For years, it’s always amazed me how we can buy a weird fruit from China at the local Albertson’s in Ruidoso as we can an apple from El Paso. The cost of shipping and moving goods around the world has been incredibly subsidized with the protection and wars and investments our government has channeled towards the Middle East in order to help keep the price of oil down (I guess that’s why we’ve been in there for all these decades, right?).

This model, this paradigm, this entire globalized economy is changing. I’m not sure yet what that means.
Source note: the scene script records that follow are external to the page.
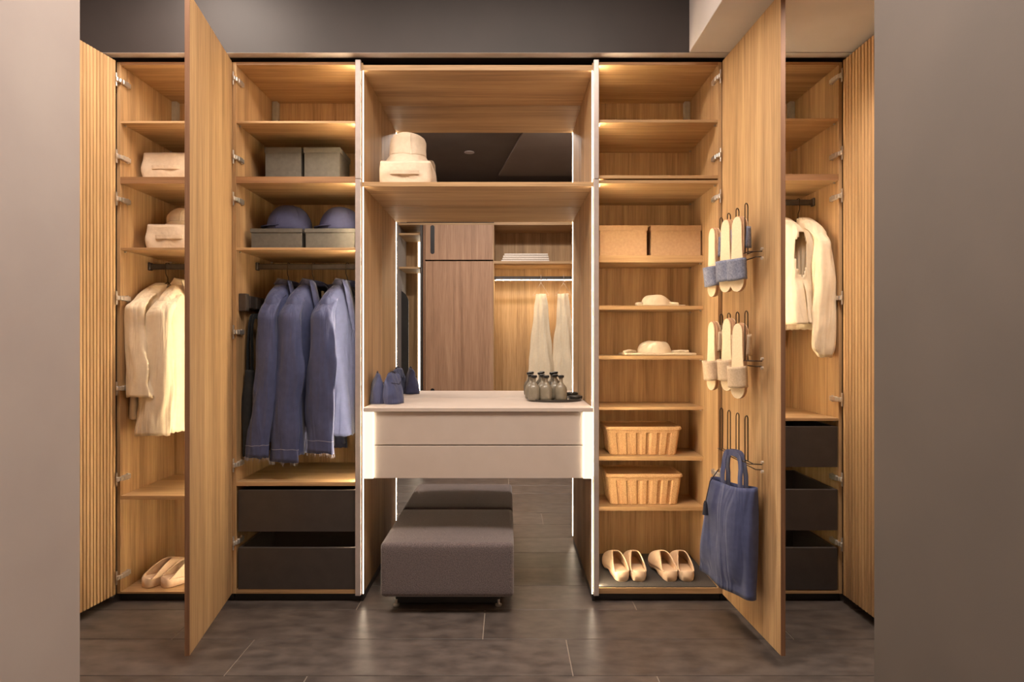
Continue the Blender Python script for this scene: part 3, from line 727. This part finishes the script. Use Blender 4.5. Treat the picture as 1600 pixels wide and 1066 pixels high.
# ---------------------------------------------------------------- ribbed bins
def bin_(label, px0, px1, pyt, shelf, seed):
    r = 1.083; zs_ = Z(shelf, 1.075); x0, x1 = X(px0, r), X(px1, r); zt = Z(pyt, r); dep = .225; y0 = Y(r)
    t = thing('ribbed_bin', label, 'bin', ((x0+x1)/2, y0+dep/2, zs_), group='ribbed tan bins')
    cx_, cy = (x0+x1)/2, y0+dep/2; hx, hy = (x1-x0)/2, dep/2
    def ring(sx, z, rib, N=288):
        out = []; a_, b_ = hx*sx, hy*sx; per = 4*(a_+b_)
        # walk a rounded rectangle
        n4 = N//4; P4 = []
        for k in range(n4): P4.append((-a_+2*a_*k/n4, -b_))
        for k in range(n4): P4.append((a_, -b_+2*b_*k/n4))
        for k in range(n4): P4.append((a_-2*a_*k/n4, b_))
        for k in range(n4): P4.append((-a_, b_-2*b_*k/n4))
        for x, y in P4:
            # parametrise evenly along each side
            u = x if abs(y) > b_*.999 else y
            ln = a_ if abs(y) > b_*.999 else b_
            pitch = a_*2/7.0
            ph = ((u+ln)/pitch) % 1.0
            gv = 1.0 if (ph > .84 or ph < .16) else (0.5 if (ph > .78 or ph < .22) else 0)
            g = gv*rib*(1 if ln-abs(u) > pitch*.22 else 0)
            nx, ny = (0, math.copysign(1, y)) if abs(y) > b_*.999 else (math.copysign(1, x), 0)
            rc = .018; dx, dy = max(0, abs(x)-(a_-rc)), max(0, abs(y)-(b_-rc))
            if dx > 0 and dy > 0:
                l = math.hypot(dx, dy); x = math.copysign(a_-rc+dx/l*rc*min(1, l/rc), x); y = math.copysign(b_-rc+dy/l*rc*min(1, l/rc), y)
            out.append((cx_+x-nx*g, cy+y-ny*g, z))
        return out
    H = zt-.016-zs_
    R = [ring(.86, zs_+.001, .004)]+[ring(.875+.075*k/6, zs_+.004+(H*.86-.004)*k/6, .010) for k in range(7)]+[ring(.953, zs_+H*.90, 0), ring(.955, zs_+H, 0)]
    bm = bmesh.new(); rings(bm, R, True, True, True); obj('body', bm, rattan_m, t)
    R = [ring(.97, zt-.018, 0, 96), ring(1.0, zt-.014, 0, 96), ring(1.0, zt-.007, 0, 96), ring(.985, zt-.001, 0, 96), ring(.95, zt, 0, 96), ring(.93, zt-.002, 0, 96), ring(.91, zt-.007, 0, 96), ring(.5, zt-.007, 0, 96), ring(.02, zt-.007, 0, 96)]
    bm = bmesh.new(); rings(bm, R, True, True, True); obj('lid', bm, rattan_m, t, smooth=False)
bin_('upper ribbed tan bin with lid on the open shelves', 947, 1066, 667, 713.5, 1)
bin_('lower ribbed tan bin with lid, just above the clogs', 947, 1068, 741, 792, 2)
# ---------------------------------------------------------------- clogs
def clog_meshes():
    Ln = .262
    def hw(t):
        if t < .10: return .036*math.sqrt(max(0, 1-.62*((.10-t)/.10)**2))
        b_ = .036+.010*math.sin(PI*min(1, max(0, (t-.3)/.8)))
        if t > .72: b_ *= math.sqrt(max(0, 1-((t-.72)/.285)**2))**.9
        return max(b_, .004)
    def zt(t): return .047-.022*min(1, t/.6)**1.2+(.006*max(0, t-.7)/.3)
    def zb(t):
        if t < .34: return 0
        if t < .40: return .012*(t-.34)/.06
        if t < .55: return .012
        if t < .62: return .012*(1-(t-.55)/.07)
        return .010*max(0, (t-.75)/.25)**1.5
    bm = bmesh.new(); R = []; n = 40
    for i in range(n+1):
        t = i/n; w_ = hw(t); a, b = zt(t), zb(t); y = Ln*t
        row = []
        for k in range(20):
            an = 2*PI*k/20; c, s_ = math.cos(an), math.sin(an)
            row.append((w_*math.copysign(abs(c)**.35, c)*(1 if s_ > -.2 else .93), y, (a+b)/2+(a-b)/2*math.copysign(abs(s_)**.35, s_)))
        R.append(row)
    rings(bm, R, True, True, True); sole = bm
    bm = bmesh.new(); R = []
    for i in range(n+1):
        t = .03+.965*i/n; w_ = hw(t)+.001; y = Ln*t
        top_ = .074*math.sin(PI*min(1, max(0, (t+.18)/1.22)))**.8
        if t > .85: top_ *= math.sqrt(max(.02, 1-((t-.85)/.16)**2))
        am = PI/2*min(1, (max(0, t-.03)/.44))**.85
        for sg in (1,):
            row = []
            for k in range(-10, 11):
                q = k/10; al = am*(1-abs(q))                # |q|=1 at the sole edge, 0 at the rim
                x = math.copysign(w_*math.cos(al)**.75, q if q else 1); z = zt(t)-.004+top_*math.sin(al)
                row.append((x, y+.012*math.sin(al)*(1-t), z))
            R.append(row)
    V = [[bm.verts.new(p) for p in r] for r in R]
    for i in range(n):
        for k in range(20):
            t = .03+.965*(i+.5)/n
            if k in (9, 10) and t < .455: continue
            try: bm.faces.new((V[i][k], V[i][k+1], V[i+1][k+1], V[i+1][k]))
            except ValueError: pass
    upper = bm
    ms = []
    for nm, b in (('sole', sole), ('upper', upper)):
        if nm == 'upper': bmesh.ops.remove_doubles(b, verts=b.verts[:], dist=.0004)
        bmesh.ops.recalc_face_normals(b, faces=b.faces[:]); me = bpy.data.meshes.new(nm); b.to_mesh(me); b.free(); me.materials.append(clog_m)
        for p in me.polygons: p.use_smooth = True
        ms.append(me)
    return ms
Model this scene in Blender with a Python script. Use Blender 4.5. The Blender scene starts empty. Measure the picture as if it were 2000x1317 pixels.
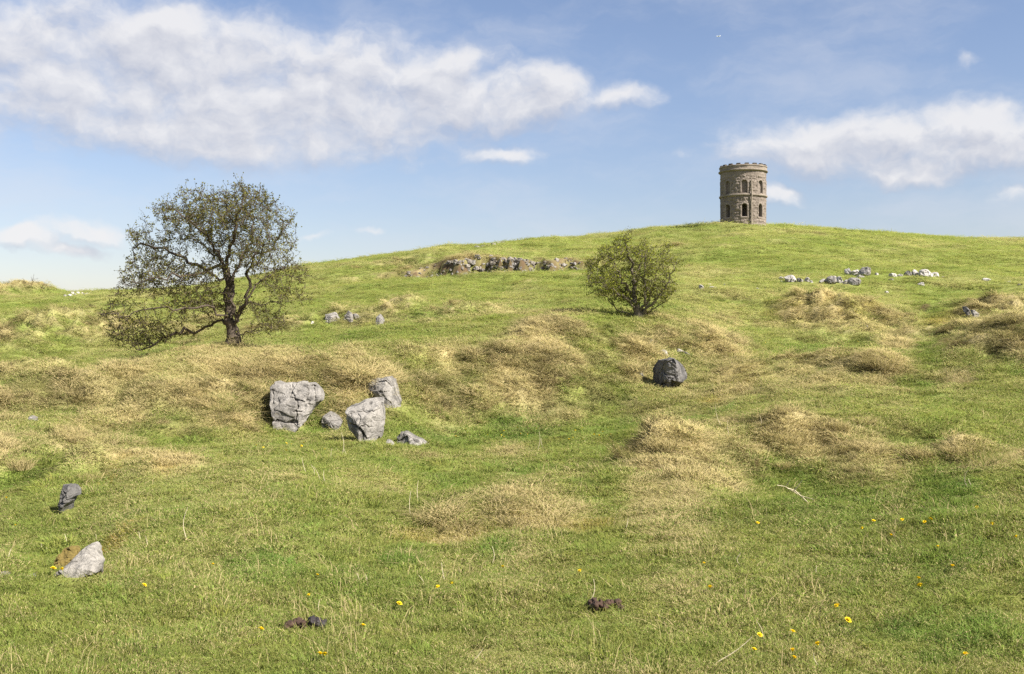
import bpy, math, random
import numpy as np
from mathutils import Vector, Euler

# ------------------------------------------------------------------ camera, sky, sun, exposure
scene = bpy.context.scene
F, CX, CY, EYE = 2144.0, 1000.0, 658.5, 1.6          # focal length and centre of the photograph in its pixels
cam_data = bpy.data.cameras.new("camera")
cam_data.sensor_width = 36.0
cam_data.lens = F / 2000.0 * 36.0
cam_data.clip_start, cam_data.clip_end = 0.1, 30000.0
cam = bpy.data.objects.new("camera", cam_data)
scene.collection.objects.link(cam)
cam.location = (0, 0, EYE)
cam.rotation_euler = (math.radians(90), 0, 0)
scene.camera = cam
scene.cycles.use_denoising = False
scene.cycles.max_bounces = 3
scene.cycles.diffuse_bounces = 2
scene.cycles.transmission_bounces = 2
scene.cycles.transparent_max_bounces = 4
scene.cycles.use_fast_gi = False
scene.cycles.caustics_reflective = False
scene.cycles.caustics_refractive = False

SUN_AZ, SUN_EL = math.radians(58), math.radians(44)    # to the right of the camera's back
sun_dir = Vector((math.sin(SUN_AZ) * math.cos(SUN_EL), -math.cos(SUN_AZ) * math.cos(SUN_EL), math.sin(SUN_EL)))
sl = bpy.data.lights.new("sun", 'SUN')
sl.energy, sl.angle, sl.color = 4.9, math.radians(0.5), (1.0, 0.95, 0.87)
sun = bpy.data.objects.new("sun", sl)
scene.collection.objects.link(sun)
sun.rotation_euler = (-sun_dir).to_track_quat('-Z', 'Y').to_euler()
vs = scene.view_settings
vs.view_transform, vs.look, vs.gamma, vs.use_curve_mapping = 'Standard', 'None', 1.0, False
vs.exposure = 1.15

def NN(t, typ, **kw):
    n = t.nodes.new(typ)
    for k, v in kw.items():
        if k.startswith('i_'):
            n.inputs[k[2:]].default_value = v
        elif k.startswith('n_'):
            n.inputs[int(k[2:])].default_value = v
        else:
            setattr(n, k, v)
    return n

def L(t, a, b):
    t.links.new(a, b)

def math_n(t, op, a, b=None, c=None, clamp=False):
    n = t.nodes.new('ShaderNodeMath'); n.operation = op; n.use_clamp = clamp
    for i, v in enumerate((a, b, c)):
        if v is None: continue
        if isinstance(v, (int, float)): n.inputs[i].default_value = v
        else: t.links.new(v, n.inputs[i])
    return n.outputs[0]

def vmath(t, op, a, b=None, c=None):
    n = t.nodes.new('ShaderNodeVectorMath'); n.operation = op
    for i, v in enumerate((a, b, c)):
        if v is None: continue
        if isinstance(v, (tuple, list)): n.inputs[i].default_value = v
        else: t.links.new(v, n.inputs[i])
    return n

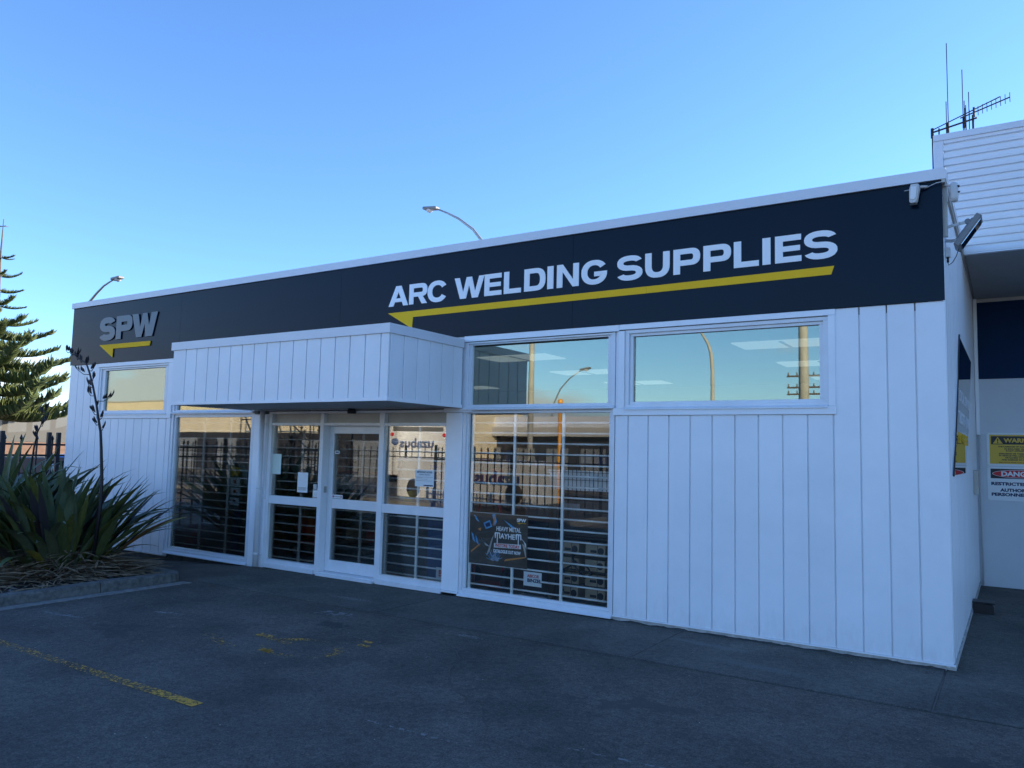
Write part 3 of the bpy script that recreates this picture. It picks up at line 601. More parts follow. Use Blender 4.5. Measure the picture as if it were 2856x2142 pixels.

It will probably mean yet more inflationary forces for the next few years but longer-term it will probably be amazing for the US economy as we will unleash new robotics, software, app and other technological revolutions that will make our domestic supply chains and distribution chains and retail business models ever more efficient and profitable. But that new secular trend will take at least a year or two to kick in. And it will take another two or five years to start affecting the economy in good ways.

Which brings me to the market set up analysis here. Obviously the Russian/Ukraine war and the blackhole of vacuum that it seems to be as it sucks in ever more of the world’s attention and resources is the single biggest near-term factor for the markets.

But even looking past that, I continue to be worried that the US economy has some recessionary tendencies to it as we work through the unwinding of the now-over twelve year-long Bubble-Blowing Bull Market that culminated with the SPAC and Speculative Crappy Stock Bubble popping last February before these stocks almost all crashed 80-99%. There was a lot of excess out there that’s still being worked through and the trickle down effects of that crash is starting to be felt in many tech-centric cities like San Francisco and Miami. Crypto geniuses who bought cars, boats, computers and/or the best smartphones on credit in the last two years while their crypto and speculative stock accounts were through the roof are now trying to figure out how to unwind all of this mess. People who bought extra houses to put on AirBnb and giant funds who bought real estate around the country en masse could be next.

And I’ve talked a lot over the last year about how crowded it felt to be a Revolution Investor, as everybody was suddenly saying that they focus on finding the best technological revolutions and holding on for the long-term. It’s less crowded out here now as so many people and money managers are dealing with huge losses and are moving on to cash or defensive stocks or value investing or just paying off debt. But it’s still crowded in crypto and it’s not exactly lonely out here being a tech-centric investor right now. Maybe we’re halfway or 2/3 of the way of churning through those weak-handed investors and the crappy stocks that still have to go lower and/or go all the way to zero before the cycle turns. I don’t know, but I do think there will be better times to buy most tech stocks (other than Intel and maybe a handful of others like FB, UBER and RKLB) than right now.

Let’s get back to looking at the Russian/Ukraine war and then I get definitely start leaning towards being cautious and careful and avoiding greed right now. See, unless China somehow decides to join the rest of the developed world in isolating and shaming Putin and/or unless his generals and the public of Russia somehow rise up to overthrow this dude and end this war, I’m not sure how this war ends quickly. Regardless, I am struggling to get my head around how the new less-globalized economy is going to work.

For years, my entire career in fact, my baseline economic thesis has been that the Internet combined with a globalized economy, for all its many faults, was going to make trillion dollar economies abound as it brought billions of people out of poverty and into the consumer class. The openness of the system, while not as transparent or open as it could be, would allow companies based in the US, which obviously can out innovate anyone, to become trillion dollar businesses. That’s what happened. That’s not the set up any more.

That doesn’t mean what’s coming next won’t be even better at creating trillion dollar valuations and improving the lives of billions around the world — in fact, dollars to donuts, I fully expect that whatever paradigm comes next will indeed be better. But there are new risks to the earnings power over the next five years for most of the companies in our portfolio that weren’t there two weeks ago before the outbreak of this war in Europe.

I’m going to err on the side of caution right now and raise a little cash into this rally off the lows last week. In both my personal account and in the hedge fund, I’m doing a some trimming today across the board (about 10-20% of most of my positions) and in the hedge fund, I’m adding to my short hedges and will continue to do so if the markets continue to rally near-term. I’m also selling my SKLZ and taking the loss, mea culpa.

I’m not outright short or bearish or anything like that, but I want to step back from things here a little bit while the fog of war is heavy but stocks have bounced. I’ll obviously be open to buying or adding to great companies’ stocks on weakness too, but for now I’m raising some cash and getting even a bit more defensive than I have been for the last year.